Nella sua Dissertazione sui partiti del 1735, Sir Henry St. John Bolingbroke, Visconte di Battersea, la mette così:
« Il potere e la maestà del popolo, e del contratto originario, l’autorità e l’indipendenza dei Parlamenti, la libertà, il diritto alla resistenza, all’allontanamento, all’abdicazione, alla deposizione [del sovrano]; queste erano idee associate all’idea di un Whig, e ogni Whig le supponeva incomunicabili e incompatibili con l’idea di un Tory.
[...]
Il diritto divino, ereditario, inalienabile, la successione lineare, l’obbedienza passiva, il privilegio, l’anti-resistenza, la schiavitù, e in qualche caso addirittura il papismo, s’associano in molte menti all’idea di un Tory, e le si giudica incomunicabili e incompatibili, allo stesso modo, con l’idea di un Whig. »
Sulla base di questa “dicotomia originaria” (diciamo così) durante l'età vittoriana (1837-1901), si produsse in seno alle élite politico-intellettuali un dissidio che a mio avviso potrebbe essere molto istruttivo e aiutarci a leggere la situazione in cui versiamo oggi.
Questa è la storia:
da una parte c'era il partito dei positivisti e degli evoluzionisti, eredi della grande tradizione empirista, che – detto papale papale – sostenevano che la conoscenza è un aggregato di dati esperienziali atomici: per cui bisogna limitarsi all'analisi di questi dati e buonanotte! Tutto ciò che li precede o li oltrepassa - e quindi la medesima possibilità della conoscenza esperienziale in generale - non è indagabile.
Dall'altra c'erano gli intuizionisti, che sostenevano che siccome l'esperienza è limitata a questi dati atomici, per tutto il resto (etica, sentimento del divino, giustizia, principi primi della conoscenza) bisogna affidarsi a una intuizione sovrasensibile e, nei casi più spinti, irrazionale che ci offrirebbe "di colpo" tutte le certezze di cui abbisogneremmo per orientarci, soprattutto in campo morale.
La cosa forte e paradossale è che questi credevano di essere nemici, e in effetti si fronteggiavano anche in campo politico: i primi erano perlopiù vicini all'ambiente Whig (o liberal-riformista) mentre i secondi al tradizionalismo dei Tory.

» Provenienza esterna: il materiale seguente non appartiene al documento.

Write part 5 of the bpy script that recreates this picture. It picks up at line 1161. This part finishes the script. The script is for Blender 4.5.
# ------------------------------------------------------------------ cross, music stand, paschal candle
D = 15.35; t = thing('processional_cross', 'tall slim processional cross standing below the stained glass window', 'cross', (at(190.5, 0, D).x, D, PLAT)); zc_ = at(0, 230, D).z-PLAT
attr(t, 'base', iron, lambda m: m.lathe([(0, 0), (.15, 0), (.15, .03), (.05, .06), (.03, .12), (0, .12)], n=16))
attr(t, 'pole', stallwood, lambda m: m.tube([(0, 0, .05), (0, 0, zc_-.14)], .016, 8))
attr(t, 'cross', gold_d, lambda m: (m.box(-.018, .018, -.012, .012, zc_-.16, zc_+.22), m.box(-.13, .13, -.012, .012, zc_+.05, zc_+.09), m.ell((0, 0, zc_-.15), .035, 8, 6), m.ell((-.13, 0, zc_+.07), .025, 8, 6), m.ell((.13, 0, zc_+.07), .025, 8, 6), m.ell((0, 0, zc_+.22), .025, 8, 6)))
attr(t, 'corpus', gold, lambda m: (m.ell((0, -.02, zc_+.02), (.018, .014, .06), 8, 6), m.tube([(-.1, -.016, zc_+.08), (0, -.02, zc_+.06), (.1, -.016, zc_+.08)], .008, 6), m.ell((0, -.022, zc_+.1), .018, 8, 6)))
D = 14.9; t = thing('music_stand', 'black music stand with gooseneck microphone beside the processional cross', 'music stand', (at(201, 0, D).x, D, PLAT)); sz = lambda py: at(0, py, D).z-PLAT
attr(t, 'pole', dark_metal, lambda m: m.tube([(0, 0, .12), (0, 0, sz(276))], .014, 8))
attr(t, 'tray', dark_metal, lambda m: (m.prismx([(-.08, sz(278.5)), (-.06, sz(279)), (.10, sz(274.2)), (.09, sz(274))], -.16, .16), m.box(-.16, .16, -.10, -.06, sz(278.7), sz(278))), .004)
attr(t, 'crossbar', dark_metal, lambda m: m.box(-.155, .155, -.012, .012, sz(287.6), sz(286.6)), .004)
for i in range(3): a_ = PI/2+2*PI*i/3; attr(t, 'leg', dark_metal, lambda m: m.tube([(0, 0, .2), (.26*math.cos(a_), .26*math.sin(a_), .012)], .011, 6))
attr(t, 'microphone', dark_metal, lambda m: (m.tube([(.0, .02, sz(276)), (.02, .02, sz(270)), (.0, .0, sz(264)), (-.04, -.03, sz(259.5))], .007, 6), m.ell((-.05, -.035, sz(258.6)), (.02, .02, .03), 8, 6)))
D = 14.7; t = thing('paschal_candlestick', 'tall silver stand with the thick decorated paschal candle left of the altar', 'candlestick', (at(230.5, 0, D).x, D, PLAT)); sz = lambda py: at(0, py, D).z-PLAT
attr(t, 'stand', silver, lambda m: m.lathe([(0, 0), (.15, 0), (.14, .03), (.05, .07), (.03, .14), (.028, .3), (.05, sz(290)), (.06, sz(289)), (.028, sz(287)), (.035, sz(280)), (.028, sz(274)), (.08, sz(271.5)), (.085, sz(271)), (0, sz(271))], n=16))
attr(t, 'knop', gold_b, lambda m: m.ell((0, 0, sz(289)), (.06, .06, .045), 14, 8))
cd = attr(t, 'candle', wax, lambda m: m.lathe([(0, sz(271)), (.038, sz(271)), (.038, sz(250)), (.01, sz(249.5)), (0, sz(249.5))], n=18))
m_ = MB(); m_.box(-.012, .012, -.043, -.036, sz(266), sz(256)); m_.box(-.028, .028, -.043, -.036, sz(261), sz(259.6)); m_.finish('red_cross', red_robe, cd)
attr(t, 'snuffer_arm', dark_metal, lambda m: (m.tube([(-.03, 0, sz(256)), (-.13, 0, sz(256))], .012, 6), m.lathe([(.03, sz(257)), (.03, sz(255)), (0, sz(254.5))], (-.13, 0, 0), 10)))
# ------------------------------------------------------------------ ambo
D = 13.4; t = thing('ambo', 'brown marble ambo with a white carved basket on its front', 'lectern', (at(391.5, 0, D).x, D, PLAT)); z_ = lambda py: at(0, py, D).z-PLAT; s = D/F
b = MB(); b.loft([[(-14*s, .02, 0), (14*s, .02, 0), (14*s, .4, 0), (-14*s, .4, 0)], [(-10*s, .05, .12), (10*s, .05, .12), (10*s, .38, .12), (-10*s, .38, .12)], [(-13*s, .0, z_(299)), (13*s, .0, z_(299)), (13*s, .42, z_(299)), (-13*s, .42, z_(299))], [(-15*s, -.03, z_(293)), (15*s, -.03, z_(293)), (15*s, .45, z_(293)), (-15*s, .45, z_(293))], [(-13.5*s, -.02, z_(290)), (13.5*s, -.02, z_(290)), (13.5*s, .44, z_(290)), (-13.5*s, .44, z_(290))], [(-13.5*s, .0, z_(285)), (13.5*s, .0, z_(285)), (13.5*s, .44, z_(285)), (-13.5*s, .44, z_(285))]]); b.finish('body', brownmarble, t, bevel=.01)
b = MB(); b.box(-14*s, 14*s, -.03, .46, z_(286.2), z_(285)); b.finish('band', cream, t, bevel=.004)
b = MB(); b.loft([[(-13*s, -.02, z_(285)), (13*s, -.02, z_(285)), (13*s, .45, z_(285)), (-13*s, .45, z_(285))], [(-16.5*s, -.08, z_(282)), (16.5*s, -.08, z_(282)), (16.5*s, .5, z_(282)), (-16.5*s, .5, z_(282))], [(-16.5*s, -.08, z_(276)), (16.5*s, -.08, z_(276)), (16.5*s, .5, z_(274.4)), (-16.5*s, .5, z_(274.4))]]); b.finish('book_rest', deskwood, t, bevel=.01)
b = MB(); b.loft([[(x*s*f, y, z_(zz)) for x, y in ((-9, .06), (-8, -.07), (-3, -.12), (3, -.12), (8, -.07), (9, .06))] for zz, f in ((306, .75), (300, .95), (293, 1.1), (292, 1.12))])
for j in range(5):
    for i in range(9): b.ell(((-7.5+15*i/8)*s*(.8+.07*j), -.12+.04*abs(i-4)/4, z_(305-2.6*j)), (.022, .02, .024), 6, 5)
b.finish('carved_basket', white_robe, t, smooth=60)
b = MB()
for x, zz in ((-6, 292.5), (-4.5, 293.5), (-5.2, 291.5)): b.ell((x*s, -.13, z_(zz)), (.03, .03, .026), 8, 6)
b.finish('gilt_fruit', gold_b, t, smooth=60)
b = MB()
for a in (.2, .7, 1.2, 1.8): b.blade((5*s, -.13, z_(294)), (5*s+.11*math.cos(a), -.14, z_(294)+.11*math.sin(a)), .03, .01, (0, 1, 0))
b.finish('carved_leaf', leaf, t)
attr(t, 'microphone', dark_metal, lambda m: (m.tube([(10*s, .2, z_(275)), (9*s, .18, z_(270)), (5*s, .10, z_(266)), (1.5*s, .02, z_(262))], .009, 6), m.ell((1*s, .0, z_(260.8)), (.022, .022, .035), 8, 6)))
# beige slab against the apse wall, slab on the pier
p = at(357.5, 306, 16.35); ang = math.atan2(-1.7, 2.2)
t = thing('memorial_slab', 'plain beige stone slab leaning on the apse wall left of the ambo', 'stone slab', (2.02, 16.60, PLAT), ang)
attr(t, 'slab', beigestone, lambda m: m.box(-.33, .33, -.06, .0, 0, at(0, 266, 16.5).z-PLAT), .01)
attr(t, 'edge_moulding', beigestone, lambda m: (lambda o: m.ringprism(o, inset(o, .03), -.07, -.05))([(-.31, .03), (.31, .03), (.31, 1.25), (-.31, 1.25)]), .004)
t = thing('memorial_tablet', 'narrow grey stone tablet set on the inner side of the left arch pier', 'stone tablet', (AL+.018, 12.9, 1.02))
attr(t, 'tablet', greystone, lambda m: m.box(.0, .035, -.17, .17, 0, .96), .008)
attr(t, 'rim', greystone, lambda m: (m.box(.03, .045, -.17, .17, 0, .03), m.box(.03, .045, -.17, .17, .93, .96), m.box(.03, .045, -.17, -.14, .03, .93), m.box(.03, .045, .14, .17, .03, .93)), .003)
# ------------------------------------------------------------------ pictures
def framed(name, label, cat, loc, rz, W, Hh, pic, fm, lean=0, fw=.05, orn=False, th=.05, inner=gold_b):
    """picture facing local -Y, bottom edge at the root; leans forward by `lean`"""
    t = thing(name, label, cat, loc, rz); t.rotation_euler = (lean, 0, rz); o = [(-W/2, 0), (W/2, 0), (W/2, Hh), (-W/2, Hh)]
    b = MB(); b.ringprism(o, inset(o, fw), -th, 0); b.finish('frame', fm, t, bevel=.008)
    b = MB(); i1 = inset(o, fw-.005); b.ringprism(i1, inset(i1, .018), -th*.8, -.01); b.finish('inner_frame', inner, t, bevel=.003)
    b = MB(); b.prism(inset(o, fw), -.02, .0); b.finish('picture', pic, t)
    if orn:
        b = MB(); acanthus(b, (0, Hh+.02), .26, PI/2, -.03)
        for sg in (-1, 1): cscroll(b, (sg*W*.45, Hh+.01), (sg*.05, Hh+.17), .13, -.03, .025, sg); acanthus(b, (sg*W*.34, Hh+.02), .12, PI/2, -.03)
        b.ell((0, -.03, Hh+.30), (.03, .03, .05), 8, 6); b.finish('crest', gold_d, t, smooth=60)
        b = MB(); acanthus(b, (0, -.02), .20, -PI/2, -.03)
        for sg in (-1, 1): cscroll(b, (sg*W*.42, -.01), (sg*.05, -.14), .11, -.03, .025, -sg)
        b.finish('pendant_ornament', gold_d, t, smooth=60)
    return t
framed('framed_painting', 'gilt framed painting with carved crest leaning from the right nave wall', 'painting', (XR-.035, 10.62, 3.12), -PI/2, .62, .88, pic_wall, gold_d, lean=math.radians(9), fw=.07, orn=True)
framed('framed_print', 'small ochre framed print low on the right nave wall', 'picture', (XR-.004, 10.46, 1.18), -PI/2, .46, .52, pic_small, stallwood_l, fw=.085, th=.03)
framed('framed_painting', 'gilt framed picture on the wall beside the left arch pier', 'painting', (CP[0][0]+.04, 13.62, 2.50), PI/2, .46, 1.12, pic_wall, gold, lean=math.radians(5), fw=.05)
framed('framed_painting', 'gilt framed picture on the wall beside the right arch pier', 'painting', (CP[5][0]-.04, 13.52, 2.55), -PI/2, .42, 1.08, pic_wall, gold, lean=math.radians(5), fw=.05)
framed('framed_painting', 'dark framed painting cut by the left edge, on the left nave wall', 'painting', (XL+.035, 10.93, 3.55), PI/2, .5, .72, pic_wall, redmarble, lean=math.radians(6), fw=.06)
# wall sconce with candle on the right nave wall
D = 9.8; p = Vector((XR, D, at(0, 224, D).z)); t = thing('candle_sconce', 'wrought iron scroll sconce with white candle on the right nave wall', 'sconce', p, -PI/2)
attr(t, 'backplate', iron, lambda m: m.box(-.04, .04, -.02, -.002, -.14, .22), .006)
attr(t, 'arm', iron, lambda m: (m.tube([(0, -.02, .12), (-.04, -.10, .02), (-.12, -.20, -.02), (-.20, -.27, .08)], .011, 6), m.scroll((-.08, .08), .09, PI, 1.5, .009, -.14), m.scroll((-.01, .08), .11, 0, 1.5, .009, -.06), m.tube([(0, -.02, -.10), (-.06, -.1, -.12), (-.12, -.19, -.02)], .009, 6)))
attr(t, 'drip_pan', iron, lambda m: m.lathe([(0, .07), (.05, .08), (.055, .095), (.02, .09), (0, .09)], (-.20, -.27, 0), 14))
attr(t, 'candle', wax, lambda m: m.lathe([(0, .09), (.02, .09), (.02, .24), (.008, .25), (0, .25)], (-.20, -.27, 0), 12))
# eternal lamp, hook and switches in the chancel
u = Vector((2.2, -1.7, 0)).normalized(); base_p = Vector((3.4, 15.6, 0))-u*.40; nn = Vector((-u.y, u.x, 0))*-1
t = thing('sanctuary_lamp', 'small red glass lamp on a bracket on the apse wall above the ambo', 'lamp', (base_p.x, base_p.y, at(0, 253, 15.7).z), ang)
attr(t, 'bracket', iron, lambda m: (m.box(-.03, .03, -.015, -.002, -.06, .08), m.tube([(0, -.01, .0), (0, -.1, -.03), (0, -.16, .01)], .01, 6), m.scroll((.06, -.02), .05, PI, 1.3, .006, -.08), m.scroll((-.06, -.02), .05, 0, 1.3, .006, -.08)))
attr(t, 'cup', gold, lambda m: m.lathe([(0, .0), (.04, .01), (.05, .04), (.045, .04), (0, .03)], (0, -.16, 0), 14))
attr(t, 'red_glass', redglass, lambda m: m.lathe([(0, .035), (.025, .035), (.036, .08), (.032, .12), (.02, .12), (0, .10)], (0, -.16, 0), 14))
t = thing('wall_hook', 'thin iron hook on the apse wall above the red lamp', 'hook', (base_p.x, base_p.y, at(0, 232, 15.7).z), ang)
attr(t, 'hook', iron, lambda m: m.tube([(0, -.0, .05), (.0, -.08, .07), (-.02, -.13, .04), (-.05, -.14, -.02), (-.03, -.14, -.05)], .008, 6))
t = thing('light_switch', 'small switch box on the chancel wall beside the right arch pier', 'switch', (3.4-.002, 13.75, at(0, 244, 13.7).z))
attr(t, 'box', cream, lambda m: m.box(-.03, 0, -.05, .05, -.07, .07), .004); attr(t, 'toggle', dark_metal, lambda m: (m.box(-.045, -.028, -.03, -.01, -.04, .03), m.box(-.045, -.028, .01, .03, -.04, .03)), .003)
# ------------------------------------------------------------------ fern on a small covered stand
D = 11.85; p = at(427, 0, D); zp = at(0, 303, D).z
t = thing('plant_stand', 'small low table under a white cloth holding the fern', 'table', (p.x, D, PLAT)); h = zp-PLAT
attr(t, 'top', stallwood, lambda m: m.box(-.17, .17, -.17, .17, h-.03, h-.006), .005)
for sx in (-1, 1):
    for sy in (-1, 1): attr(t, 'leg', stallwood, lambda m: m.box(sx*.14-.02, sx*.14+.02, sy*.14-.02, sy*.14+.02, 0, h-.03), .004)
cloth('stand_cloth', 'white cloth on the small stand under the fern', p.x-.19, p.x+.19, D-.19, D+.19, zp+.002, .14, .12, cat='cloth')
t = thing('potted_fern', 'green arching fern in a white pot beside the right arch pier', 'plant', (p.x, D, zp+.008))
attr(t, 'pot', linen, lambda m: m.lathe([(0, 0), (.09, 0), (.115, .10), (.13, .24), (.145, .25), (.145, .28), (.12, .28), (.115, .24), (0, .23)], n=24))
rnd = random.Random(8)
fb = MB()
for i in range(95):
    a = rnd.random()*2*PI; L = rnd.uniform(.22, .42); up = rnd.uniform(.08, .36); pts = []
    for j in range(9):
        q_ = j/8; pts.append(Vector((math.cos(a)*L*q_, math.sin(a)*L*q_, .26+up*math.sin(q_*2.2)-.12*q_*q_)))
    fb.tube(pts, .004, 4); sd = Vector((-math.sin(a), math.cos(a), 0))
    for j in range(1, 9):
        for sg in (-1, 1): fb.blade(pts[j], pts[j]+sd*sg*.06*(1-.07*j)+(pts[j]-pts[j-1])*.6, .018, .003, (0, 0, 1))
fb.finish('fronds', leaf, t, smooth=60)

E tuttavia, nel loro apparente opporsi, le due fazioni erano accomunate da un legame fraterno: il fatto che entrambi sostenessero che i principi ultimi sono inindagabili, li portava a conclusioni diverse ma egualmente illiberali. I progressisti ne deducevano l'impossibilità di rifarsi a norme universali e quindi si pronunciavano a favore di un riformismo così radicale da trasformarsi, come nel caso di Spencer, in un anti-statalismo che non tutela in nessun modo i più deboli, anzi ne favorisce la soppressione. I conservatori concludevano invece che siccome le norme non sono conoscibili razionalmente, è la religione che le rivela all'uomo sin dalla notte dei tempi, e perciò è opportuno mantenere l'ordine costituito che ne rappresenta la migliore espressione: le fasce sociali subalterne che chiedevano le riforme, quindi, potevano andare a quel paese.
In entrambi i casi, tutto veniva salvato fuorché la libertà. Che è come dire che non veniva salvato niente. E i due nemici per la pelle cooperavano inconsapevolmente ai danni del bene comune.
Poi arrivò un gruppo di tizi, che si auto-definivano idealisti (o anche new liberals), e che proponevano di non svalutare in questo modo la ragione; e che si può fare un discorso ben fondato non solo su metalli, gravi, animaletti da laboratorio, triangoli, diagonali e insomma tutta la roba misurabile, ma anche su cosa dobbiamo fare per vivere una vita giusta e migliorare le leggi e rendere le condizioni di vita migliori per tutti etc. etc. e questo senza richiamarsi a chissà quale visione mistica, ma senza nemmeno dire che dobbiamo essere come le scimmie che studiamo nei laboratori, per cui tanto vale tornare alla legge della giungla.
Si chiamavano idealisti, e riuscirono a farsi ascoltare per qualche decennio. Dopo di che, li hanno prontamente mandati a casa, iniziando a dire (Bertrand Russell era uno di questi) che erano dei mezzi matti.
Già, perché il matto è chi dice che anche della politica e dell'etica può darsi scienza (non empirica ma filosofica, certo) e non piuttosto chi spera di ritornare nella Rift-Valley o di non mettere mai in discussione nulla perché tanto la verità è quella, c'è già e sarà per sempre così.
E così la democrazia, pur in condizioni di “chiarezza” ad essa senz’altro più favorevoli, venne presa a pedate, come spesso capita.